LavinMQ – Engineering the bare minimum

LavinMQ – Engineering the bare minimum

We engineered LavinMQ from first principles to answer one question: What is the fastest possible way to move data from a publisher to a consumer? Or, more specifically: How to maximize throughput and resource efficiency in message queueing and streaming.

At LavinMQ, we focused on a specific goal: streamlining the journey of data from the wire to the disk. To achieve this, we collapsed the data path to its bare minimum, bridging the gap between RAM and disk using memory-mapped files (mmap). This allows the application and the operating system to share the same memory space for data storage. Normally, saving data requires system calls (syscall) to transition data from the application to the kernel. These calls involve context switches that can naturally limit performance.

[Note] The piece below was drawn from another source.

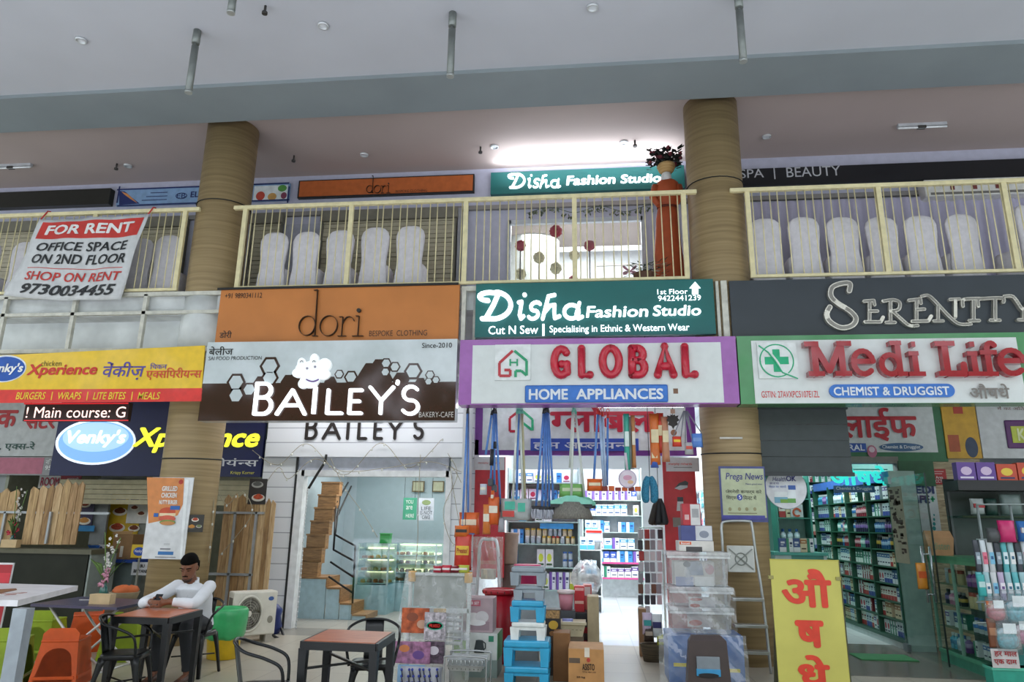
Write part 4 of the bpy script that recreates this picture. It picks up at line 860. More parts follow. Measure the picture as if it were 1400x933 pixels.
part('shelf', MB().box(a, b, 1.85, 2.3, e_ - .05, e_, M('#2a4a9a', .4)), t); part('panel', MB().hexa([(a + .05, 1.95, 0), (b - .2, 1.95, 0), (b - .2, 2.2, 0), (a + .05, 2.2, 0), (a + .05, 1.95, e_ - .05), (b - .05, 1.95, e_ - .05), (b - .05, 2.2, e_ - .05), (a + .05, 2.2, e_ - .05)], M('#6c7a7a', .4)), t)
zs_ = e_
def carton(lb, r, Y, d, m, cat='box', group=None, zb=None, prints=(), texts=(), name='carton', rz=0):
    a, b, c, e_ = rect(r, Y)
    if zb is not None: c = zb
    t = thing(name, lb, cat, ((a + b) / 2, Y + d / 2, c), 0, group)
    part('box_body', MB().box(a, b, Y, Y + d, c, e_, m, .006), t)
    for (pr, pm) in prints: part('printed_panel', MB().prect(pr, Y, pm, .003), t)
    for (st, tr, tm, *k) in texts: part('lettering', MB().text(st, tr, Y - .003, tm, .003, k[0] if k else .01), t)
    return t
CB = M('#a98458', .7, noise=.05)
t = carton('open brown carton on the blue shelf', (153, 731, 180, 766), 1.92, .3, M('#8d6b47', .7), zb=zs_); part('flap', MB().ppoly([(153, 731), (180, 731), (183, 726), (157, 727)], 1.92, CB, .004), t)
part('bottle_shape', MB().prect((164, 747, 168, 762), 1.92, M('#c9c4b8', .5), .004), t)
t = thing('bin_box', 'small blue plastic tub on the blue shelf', 'tub', tuple(base((121, 746, 133, 766), 1.92))); a, b, c, e_ = rect((121, 746, 133, 766), 1.92); part('body', MB().loft([[(a + .01, 1.92, zs_), (b - .01, 1.92, zs_), (b - .01, 2.08, zs_), (a + .01, 2.08, zs_)], [(a, 1.9, e_), (b, 1.9, e_), (b, 2.1, e_), (a, 2.1, e_)]], M('#2a62b4', .4), smooth=False), t); part('rim', MB().box(a - .01, b + .01, 1.89, 2.11, e_ - .015, e_, M('#2f6cc4', .4)), t)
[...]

Keeping the I/O path lean and fast

Instead of issuing multiple read and write calls, we bypass this overhead by mapping the message log directly into our process’s address space. When data arrives, we perform a single memcpy from the network socket directly into this contiguous memory block.

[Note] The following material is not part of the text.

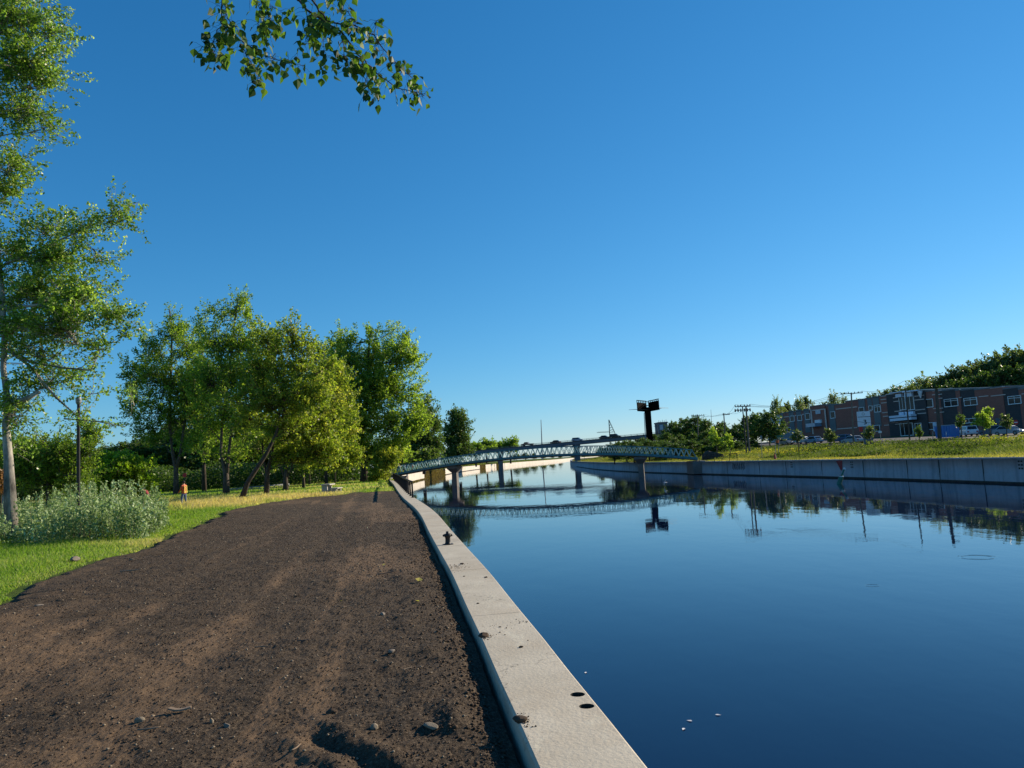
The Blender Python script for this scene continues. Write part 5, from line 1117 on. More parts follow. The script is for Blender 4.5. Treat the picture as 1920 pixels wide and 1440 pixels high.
for n, (px_, name, kind, L, H, paint, lane_, fl, lb) in enumerate([(989, 'pickup_truck', 'pickup', 5.4, 1.75, 'black_car', 3.0, 1, 'black pickup driving on the highway bridge, leftmost vehicle'),
        (1041, 'car', 'car', 4.4, 1.4, 'black_car', 3.0, 1, 'low dark car on the highway bridge between pickup and silver car'), (1083, 'car', 'suv', 4.8, 1.65, 'lightblue', 3.0, 0, 'pale blue-grey car at the middle of the highway bridge'),
        (1134, 'car', 'car', 4.5, 1.45, 'navy', 3.0, 0, 'dark car on the highway bridge just left of the lattice gantry'), (1154, 'car', 'suv', 4.7, 1.7, 'black_car', 3.0, 0, 'dark tall car on the highway bridge under the lattice gantry')]):
    q = dp(px_, 830, np.interp(px_, [700, 1300], [343, 291])); z, y = hz(q.x); car(name, lb, (q.x, y+lane_-.6, z-.75+.25), fh+(math.pi if fl else 0), L, H, 1.8, paint, kind, 'vehicles on the highway bridge')
# lattice gantry beyond the bridge
t = empty('lattice_gantry', dp(1144, 835, 420).xy.to_3d(), 'steel lattice mast with slanted ladder side and a long arm, behind the highway', 'gantry')
a0 = dp(1144.2, 835, 420); a1 = dp(1141.6, 787, 420); b0 = dp(1154.5, 835, 420); b1 = dp(1153, 812, 420)
mb = MB(); mb.bar(a0, a1, .42); mb.bar(a0+Vector((0, 1.2, 0)), a1+Vector((0, .3, 0)), .25); mb.build('mast', M['rail_metal'], t, world=True)
mb = MB(); mb.bar(b0, b1, .28); mb.bar(b1, a1, .3)
for f_ in (.2, .4, .58, .76, .92): q = b1.lerp(a1, 1-f_); z = q.z; p_ = a0.lerp(a1, (z-a0.z)/(a1.z-a0.z)); mb.bar(p_, q, .2)
for f_, g_ in ((.3, .5), (.5, .68), (.68, .84), (.84, .95)):
    q = b1.lerp(a1, 1-f_); r_ = b1.lerp(a1, 1-g_); p_ = a0.lerp(a1, (r_.z-a0.z)/(a1.z-a0.z)); mb.bar(p_, q, .12)
mb.build('ladder_frame', M['rail_metal'], t, world=True)
mb = MB(); mb.bar(dp(1119, 811.3, 420), dp(1143, 810, 420), .22); mb.bar(dp(1121, 810, 420), dp(1143, 808.5, 420), .1); mb.build('arm', M['rail_metal'], t, world=True)
# tall mast
t = empty('antenna_mast', dp(1016.5, 850, 500).xy.to_3d(), 'very tall thin pale mast rising behind the highway bridge', 'mast')
mb = MB(); mb.tube([dp(1017, 862, 500), dp(1016, 830, 500), dp(1014.3, 787, 500)], [.45, .38, .2], 8); mb.build('pole', M['grey_steel'], t, world=True)

# ================================================================== BILLBOARD
D = 230; c0 = dp(1218.6, 830, D); c1 = dp(1215, 771, D); gb = float(zr(c0.x, c0.y))
bb = empty('billboard', (c0.x, c0.y, gb), 'dark rusty V-shaped billboard seen from behind on one thick column', 'billboard')
mb = MB(); mb.box((c0.x-.88, D-.7, gb-.3), (c0.x+.88, D+.7, c1.z+1.2)); mb.build('column', M['dark_steel'], bb, world=True)
zb, zt = dp(1215, 771, D).z, dp(1215, 751.5, D).z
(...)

By offloading the heavy lifting to the operating system’s kernel, which manages disk synchronization in the background through demand paging. It creates a direct, high-speed path: the producer writes to a memory address, and the consumer reads from that same location. The result is zero-copy access and inherent safety; because the data is already in the hands of the OS, it remains ready for persistence even if the application crashes. This approach pushes message throughput and latency toward hardware limits while still providing persistence and crash recovery.

When building fast software, choose a fast language

To keep this path clean, we chose Crystal. It’s a language that compiles to native code, giving us direct, low-level control over sockets and memory. There’s no heavy runtime or virtual machine between the broker and the operating system. We also love Crystal’s simple syntax.

Less is more

We didn’t just build a faster broker; we built a more predictable and resource-efficient one. When you engineer for the bare minimum, there are fewer places for bugs to hide, fewer “moving parts” to fail, and significantly less overhead to pay for in your cloud bill.

By focusing on a collapsed data path built on Crystal and mmap-backed logs, we achieved our goal: a lightweight, high-performance broker that works in harmony with the hardware. LavinMQ is proof that simplicity can be the most effective way to solve complex problems. Sometimes, the most sophisticated solution is simply getting out of the way of the hardware.